İnsanın İman İhtiyacı

    İnsanın İman İhtiyacı

    İnsan zayıf ve savunmasızdır; öngörülemeyen birçok şey onu etkileyebilir ve arzu ve hedeflerini engelleyebilir. İnsan hasta olur, bir şeylerini kaybeder, yaralanır, plan yapar ve çoğunlukla başarısız olur. İnsan etrafındaki evrenin çapına – denizlere, dağlara, gökyüzünün ve galaksilerin azametine – baktığında kendi önemini ve zaafını düşünmelidir.

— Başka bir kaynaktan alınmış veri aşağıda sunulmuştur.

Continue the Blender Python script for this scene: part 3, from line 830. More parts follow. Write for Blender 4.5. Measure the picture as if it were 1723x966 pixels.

Bu noktada eğer kişi aşırı derecede kendini beğenmiş değilse, etrafındaki şeylerin büyüklüğü yanında kendisini alçakgönüllü ve çaresiz hissetmeye başlayacaktır.

    Kişi her şeyi tarttığında bir şeyin eksik olduğunu fark edecektir. Kendisine soracaktır: “Bu hayatın açıklamadır nedir; yaşamın amacı nedir?” İşte İMAN burada başlar. Kişi, varlığın arkasında mistik bir gücün, olaylar silsilesinin sırasını ve ahengini kontrol eden bir şeyin; bu dünyanın salt çamur ve maddeciliğinin ötesinde bir şeyin bulunduğunu fark etmelidir.

    İbadet Etme İhtiyacı

    Böylece insan kendisinin ötesinde tapmaya ve inanmaya değer bir şey aramaya başlayacaktır. Bu insanın, onu eşsiz ve ayrıca sorumlu yapan hayret verici manevi doğasıdır. İnsanı hayvanlardan ayıran işte ruhuyla yaptığı içsel tartışmadır. Eğer kendisine hidayet verilmişse kişi Tek Hakiki İlah’ı bulacak ve O’na inanıp O’nun tarafından gönderilen İlahi İlham’a itaat ederek içindeki ibadet etme ihtiyacını giderecektir. İşte temel olarak İslam’ın anlamı budur; Rabbe ve Evreni Ayakta Tutan’a yani Allah’a teslim olmak.